No favorites in Pakistan

PAKISTAN'S troubles did not end with the resignation last week of former President Pervez Musharraf. On the contrary, the rupture this week of the coalition between the parties of former prime minister Nawaz Sharif and Asif Ali Zardari, widower of the assassinated former prime minister Benazir Bhutto, suggests that Pakistan's several overlapping crises are becoming more acute than ever. Pakistan is both a nuclear power and an ambivalent host to local and Afghan Taliban militants as well as foreign Al Qaeda terrorists. So its problems inevitably become Washington's problems.

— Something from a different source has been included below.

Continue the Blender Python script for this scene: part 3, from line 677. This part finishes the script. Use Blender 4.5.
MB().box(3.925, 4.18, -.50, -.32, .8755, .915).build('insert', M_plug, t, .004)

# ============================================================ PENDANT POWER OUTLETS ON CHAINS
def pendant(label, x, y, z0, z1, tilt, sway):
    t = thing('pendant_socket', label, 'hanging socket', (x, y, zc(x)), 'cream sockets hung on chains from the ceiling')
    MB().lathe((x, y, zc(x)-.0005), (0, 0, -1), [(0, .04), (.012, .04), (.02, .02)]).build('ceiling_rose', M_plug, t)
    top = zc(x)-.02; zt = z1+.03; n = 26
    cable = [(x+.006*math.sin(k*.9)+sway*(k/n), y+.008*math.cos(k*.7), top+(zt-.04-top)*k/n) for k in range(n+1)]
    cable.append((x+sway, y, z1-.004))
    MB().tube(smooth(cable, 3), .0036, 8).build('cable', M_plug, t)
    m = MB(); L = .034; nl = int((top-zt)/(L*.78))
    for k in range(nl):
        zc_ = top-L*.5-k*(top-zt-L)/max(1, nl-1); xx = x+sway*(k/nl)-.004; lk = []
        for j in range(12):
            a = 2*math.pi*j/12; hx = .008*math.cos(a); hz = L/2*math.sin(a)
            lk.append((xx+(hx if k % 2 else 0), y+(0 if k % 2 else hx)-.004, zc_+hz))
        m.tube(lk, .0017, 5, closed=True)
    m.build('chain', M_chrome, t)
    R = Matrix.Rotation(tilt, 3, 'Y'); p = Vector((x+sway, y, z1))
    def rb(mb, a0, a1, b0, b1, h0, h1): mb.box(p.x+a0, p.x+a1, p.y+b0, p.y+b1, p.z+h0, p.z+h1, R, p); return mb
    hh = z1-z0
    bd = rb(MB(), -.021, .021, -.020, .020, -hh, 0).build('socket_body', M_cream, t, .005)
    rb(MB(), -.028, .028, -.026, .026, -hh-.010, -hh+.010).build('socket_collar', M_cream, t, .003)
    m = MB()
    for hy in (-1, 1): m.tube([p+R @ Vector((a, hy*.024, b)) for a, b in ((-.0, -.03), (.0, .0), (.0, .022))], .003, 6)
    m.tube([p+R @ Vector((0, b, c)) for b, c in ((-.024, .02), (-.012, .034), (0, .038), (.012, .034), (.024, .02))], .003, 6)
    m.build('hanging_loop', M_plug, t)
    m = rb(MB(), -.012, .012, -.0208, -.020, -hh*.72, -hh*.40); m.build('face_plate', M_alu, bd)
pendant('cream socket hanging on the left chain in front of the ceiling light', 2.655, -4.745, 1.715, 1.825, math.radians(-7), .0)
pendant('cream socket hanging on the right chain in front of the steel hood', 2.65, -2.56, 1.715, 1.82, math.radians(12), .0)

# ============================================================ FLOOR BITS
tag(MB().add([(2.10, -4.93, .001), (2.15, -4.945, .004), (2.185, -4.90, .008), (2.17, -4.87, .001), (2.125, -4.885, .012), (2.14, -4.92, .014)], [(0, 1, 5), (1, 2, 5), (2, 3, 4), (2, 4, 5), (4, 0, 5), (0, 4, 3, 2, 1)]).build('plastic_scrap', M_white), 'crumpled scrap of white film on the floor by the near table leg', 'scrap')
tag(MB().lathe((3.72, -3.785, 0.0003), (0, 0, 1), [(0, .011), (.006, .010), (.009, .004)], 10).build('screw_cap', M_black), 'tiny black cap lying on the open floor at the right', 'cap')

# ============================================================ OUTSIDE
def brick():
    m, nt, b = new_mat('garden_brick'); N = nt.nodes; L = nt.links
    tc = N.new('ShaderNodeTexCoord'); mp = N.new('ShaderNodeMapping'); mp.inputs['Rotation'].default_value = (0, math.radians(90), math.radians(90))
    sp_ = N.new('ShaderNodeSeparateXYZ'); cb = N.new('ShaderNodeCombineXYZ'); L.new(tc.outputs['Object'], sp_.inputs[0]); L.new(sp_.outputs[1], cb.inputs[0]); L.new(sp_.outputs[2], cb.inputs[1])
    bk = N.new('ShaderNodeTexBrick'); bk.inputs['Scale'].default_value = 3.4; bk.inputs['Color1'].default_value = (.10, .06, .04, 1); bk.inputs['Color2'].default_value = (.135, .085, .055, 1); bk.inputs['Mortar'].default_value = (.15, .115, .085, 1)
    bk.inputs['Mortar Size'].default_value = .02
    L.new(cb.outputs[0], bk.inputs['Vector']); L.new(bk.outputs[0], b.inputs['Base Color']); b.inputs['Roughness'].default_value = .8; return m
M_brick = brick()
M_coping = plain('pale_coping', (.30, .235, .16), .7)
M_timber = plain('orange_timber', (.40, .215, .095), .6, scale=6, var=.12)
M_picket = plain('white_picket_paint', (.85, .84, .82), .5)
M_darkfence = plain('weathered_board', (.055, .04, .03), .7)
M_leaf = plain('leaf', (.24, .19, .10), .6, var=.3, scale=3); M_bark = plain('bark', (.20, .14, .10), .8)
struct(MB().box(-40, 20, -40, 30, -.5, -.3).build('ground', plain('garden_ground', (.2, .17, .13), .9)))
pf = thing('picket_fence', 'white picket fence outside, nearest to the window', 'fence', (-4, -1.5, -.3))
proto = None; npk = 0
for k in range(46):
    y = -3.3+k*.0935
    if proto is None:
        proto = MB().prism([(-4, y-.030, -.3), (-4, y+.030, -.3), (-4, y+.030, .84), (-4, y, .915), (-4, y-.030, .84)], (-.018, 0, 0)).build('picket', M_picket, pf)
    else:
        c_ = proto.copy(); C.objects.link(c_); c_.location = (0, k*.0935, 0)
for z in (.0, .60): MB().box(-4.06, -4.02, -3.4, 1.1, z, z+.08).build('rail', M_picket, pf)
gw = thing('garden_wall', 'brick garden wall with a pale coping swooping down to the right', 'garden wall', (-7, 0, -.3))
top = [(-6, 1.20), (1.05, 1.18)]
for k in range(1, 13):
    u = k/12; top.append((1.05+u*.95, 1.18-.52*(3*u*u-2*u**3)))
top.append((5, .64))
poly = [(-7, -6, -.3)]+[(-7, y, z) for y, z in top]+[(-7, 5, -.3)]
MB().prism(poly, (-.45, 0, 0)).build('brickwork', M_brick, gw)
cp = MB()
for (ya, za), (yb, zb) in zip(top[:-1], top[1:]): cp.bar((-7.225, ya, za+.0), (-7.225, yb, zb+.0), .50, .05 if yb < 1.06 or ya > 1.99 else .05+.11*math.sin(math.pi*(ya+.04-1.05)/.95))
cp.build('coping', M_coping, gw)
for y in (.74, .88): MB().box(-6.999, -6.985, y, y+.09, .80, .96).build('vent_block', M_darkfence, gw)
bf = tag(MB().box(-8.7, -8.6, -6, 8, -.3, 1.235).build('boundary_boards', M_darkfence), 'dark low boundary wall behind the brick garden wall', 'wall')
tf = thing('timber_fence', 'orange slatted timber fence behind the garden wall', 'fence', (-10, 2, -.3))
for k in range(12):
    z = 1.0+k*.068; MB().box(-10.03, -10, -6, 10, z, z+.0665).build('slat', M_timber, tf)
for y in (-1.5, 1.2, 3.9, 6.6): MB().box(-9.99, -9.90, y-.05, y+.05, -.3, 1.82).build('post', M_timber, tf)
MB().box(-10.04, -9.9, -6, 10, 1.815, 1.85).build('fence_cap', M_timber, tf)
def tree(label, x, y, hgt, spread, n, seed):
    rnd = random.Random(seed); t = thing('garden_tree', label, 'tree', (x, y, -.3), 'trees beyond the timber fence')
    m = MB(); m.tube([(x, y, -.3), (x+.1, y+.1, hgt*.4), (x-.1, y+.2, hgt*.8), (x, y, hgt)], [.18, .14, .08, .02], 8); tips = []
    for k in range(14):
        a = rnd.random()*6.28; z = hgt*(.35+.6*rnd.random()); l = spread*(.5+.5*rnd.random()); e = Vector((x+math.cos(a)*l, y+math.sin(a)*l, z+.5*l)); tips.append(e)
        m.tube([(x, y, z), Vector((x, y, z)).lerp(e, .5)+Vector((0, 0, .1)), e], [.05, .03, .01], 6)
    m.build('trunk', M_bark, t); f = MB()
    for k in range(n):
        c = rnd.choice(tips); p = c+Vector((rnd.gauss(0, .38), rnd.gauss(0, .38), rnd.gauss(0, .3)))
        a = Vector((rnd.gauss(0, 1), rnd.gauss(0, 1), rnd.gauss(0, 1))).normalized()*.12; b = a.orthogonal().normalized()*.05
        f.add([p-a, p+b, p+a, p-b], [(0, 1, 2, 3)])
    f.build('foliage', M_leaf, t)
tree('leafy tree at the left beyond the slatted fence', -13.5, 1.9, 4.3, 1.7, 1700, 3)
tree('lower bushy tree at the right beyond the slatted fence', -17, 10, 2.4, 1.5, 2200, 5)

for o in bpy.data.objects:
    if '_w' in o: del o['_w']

The passage from an increasingly autocratic Musharraf to the shady pair of Zardari and Sharif has left the Bush administration facing the fallout from yet one more policy failure. Bush gambled on Musharraf and lost when the former army chief fired Chief Justice Iftikhar Muhammad Chaudhry, touching off a political crisis that undermined his own government. The administration then put its chips on a forced partnership between Bhutto and Musharraf and lost that wager as well. Recently, Washington's unacknowledged favor seems to have landed on Zardari, on the theory that his liberal, secular party may be more inclined to wage a serious struggle against Islamist extremists. But the danger of choosing sides in Pakistan's power struggle was evident this week, after the disclosure that State Department officials chastised the US ambassador to the United Nations, Zalmay Khalilzad, for his private contacts with Zardari. In a note leaked to The New York Times, the assistant secretary for South Asia, Richard Boucher, complained that Khalilzad had veered from "a public line that we are not involved in the politics" of Pakistan "or the details." In other words, Khalilzad made it hard to maintain the cover story that Washington is impartial in the struggle between Sharif, who has a history of support for Islamist forces, and Zardari, who spent eight years in jail on corruption charges. Zardari broke a pledge to reinstall Chaudhry out of a fear that the jurist would overturn an amnesty from corruption charges that Musharraf gave Zardari. Zardari also recalls that Sharif had him imprisoned twice in the '90s. The Bush cover story about impartiality ought to be the real policy. It is not possible to foresee who will come out on top in the Pakistani power struggle, and American intervention is likely to produce only one more losing bet.